Adapun PT GKP merupakan satu-satunya perusahaan tambang nikel yang beroperasi di Pulau Wawonii. Sementara Pulau Wawonii dikategorikan sebagai salah satu pulau kecil di wilayah perairan Sulawesi.
Sebelumnya, PT GKP mengajukan permohonan uji materiil (judicial review) ke MK sebagai respon atas hasil putusan Mahkamah Agung (MA), yang dianggap menimbulkan kerugian bagi PT GKP.
Pada Desember 2022, MA mengeluarkan putusan bahwa larangan aktivitas pertambangan di wilayah pesisir dan pulau-pulau kecil bersifat absolut, yang merupakan kandungan dari pasal 23 ayat 2 Undang-Undang (UU) Nomor 1 Tahun 2014 dan pasal 35 k UU Nomor 27 Tahun 2007.
Putusan MA terkait UU tersebut dianggap oleh PT GKP bertentangan dengan Pasal 28D ayat 1 dan 28I ayat 2 Undang-Undang Dasar (UUD) Tahun 1945. Sehingga, PT GKP mengajukan judicial review.
Sedangkan MK melalui putusannya, menilai bahwa UU tersebut tidak bertentangan dengan UUD 1945. Oleh karena itu, MK menolak gugatan yang dilayangkan oleh PT GKP.
“Mahkamah berpendapat ketentuan pasal 23 ayat 2 UU 1/2014 dan pasal 35 huruf k UU 27/2007 telah ternyata tidak bertentangan dengan kepastian hukum yang adil dan perlakuan yang diskriminatif yang diatur dalam UUD 1945,” ungkap Majelis Hakim dikutip dari putusan 35/PUU-XXI/2023.
Namun demikian, dalam pertimbangan amar putusan MK, Majelis Hakim menilai ketentuan dalam UU 1/2014 dan UU 27/2007 bermakna sebagai larangan penambangan di pulau kecil yang tidak bersifat absolut.
“Yang mana seharusnya dapat dimaknai diperbolehkan sepanjang memenuhi syarat-syarat wajib” jelas Majelis Hakim.
Selain itu, putusan MK juga menegaskan bahwa pulau-pulau kecil memang memiliki potensi sumber daya alam yang tinggi, baik sumber daya hayati maupun nonhayati yang dapat dimanfaatkan sebagai salah satu pilar ekonomi nasional.
ketentuan dalam UU 1/2014 dan UU 27/2007 menegaskah bahwa pulau-pulau kecil diprioritaskan untuk tujuan konservasi, pendidikan dan pelatihan, penelitian dan pengembangan, budi daya laut, pariwisata, usaha perikanan dan kelautan secara industri, pertanian organik, peternakan, dan/atau pertahanan dan keamanan negara.
Menurut para Hakim MK, penggunaan kata “diprioritaskan” untuk menjelaskan fungsi-fungsi utama pulau-pulau kecil itu, mengandung arti diutamakan dan didahulukan dari yang lain.
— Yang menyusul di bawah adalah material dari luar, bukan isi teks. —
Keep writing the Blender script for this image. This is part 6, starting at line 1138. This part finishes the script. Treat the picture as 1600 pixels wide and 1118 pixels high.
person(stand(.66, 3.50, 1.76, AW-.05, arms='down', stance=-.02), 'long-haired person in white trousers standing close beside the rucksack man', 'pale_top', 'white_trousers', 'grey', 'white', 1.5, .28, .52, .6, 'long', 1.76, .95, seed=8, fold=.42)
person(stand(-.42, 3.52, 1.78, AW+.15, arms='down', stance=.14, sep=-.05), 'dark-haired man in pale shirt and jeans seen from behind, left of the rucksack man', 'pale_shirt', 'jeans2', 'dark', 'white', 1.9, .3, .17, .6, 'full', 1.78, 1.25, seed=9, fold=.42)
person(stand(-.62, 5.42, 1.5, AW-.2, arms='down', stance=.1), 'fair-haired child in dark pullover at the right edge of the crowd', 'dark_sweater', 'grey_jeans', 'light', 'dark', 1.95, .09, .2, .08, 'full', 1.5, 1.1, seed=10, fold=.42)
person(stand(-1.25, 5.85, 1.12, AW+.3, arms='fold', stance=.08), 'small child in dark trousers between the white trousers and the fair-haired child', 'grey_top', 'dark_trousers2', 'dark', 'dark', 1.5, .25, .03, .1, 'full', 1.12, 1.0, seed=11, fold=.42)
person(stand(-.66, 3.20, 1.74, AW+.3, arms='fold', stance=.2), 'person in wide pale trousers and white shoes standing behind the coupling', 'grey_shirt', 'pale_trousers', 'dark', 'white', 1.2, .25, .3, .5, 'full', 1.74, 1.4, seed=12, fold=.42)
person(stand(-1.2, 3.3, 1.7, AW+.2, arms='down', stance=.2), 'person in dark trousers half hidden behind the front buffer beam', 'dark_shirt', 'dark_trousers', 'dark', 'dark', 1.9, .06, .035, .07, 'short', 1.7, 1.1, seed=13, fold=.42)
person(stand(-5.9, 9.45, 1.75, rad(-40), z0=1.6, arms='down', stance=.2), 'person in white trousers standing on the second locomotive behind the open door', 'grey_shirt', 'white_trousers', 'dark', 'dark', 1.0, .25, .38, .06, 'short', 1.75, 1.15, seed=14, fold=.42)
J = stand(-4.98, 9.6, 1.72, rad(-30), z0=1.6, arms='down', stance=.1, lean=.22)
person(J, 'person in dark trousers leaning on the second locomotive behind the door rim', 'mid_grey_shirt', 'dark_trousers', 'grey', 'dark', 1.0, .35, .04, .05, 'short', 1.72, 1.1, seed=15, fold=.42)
Adapun kepentingan lain selain tujuan prioritas, termasuk pertambangan, dimungkinkan untuk dilakukan selama tidak merusak lingkungan.
“Pemanfaatan pulau-pulau kecil dan perairan di sekitarnya masih dimungkinkan untuk dilakukan kepentingan lain selain dari kepentingan yang diprioritaskan sepanjang tidak mengancam kelestarian lingkungan. Sebab, kepentingan tersebut wajib memenuhi persyaratan secara kumulatif,” tegas Majelis Hakim.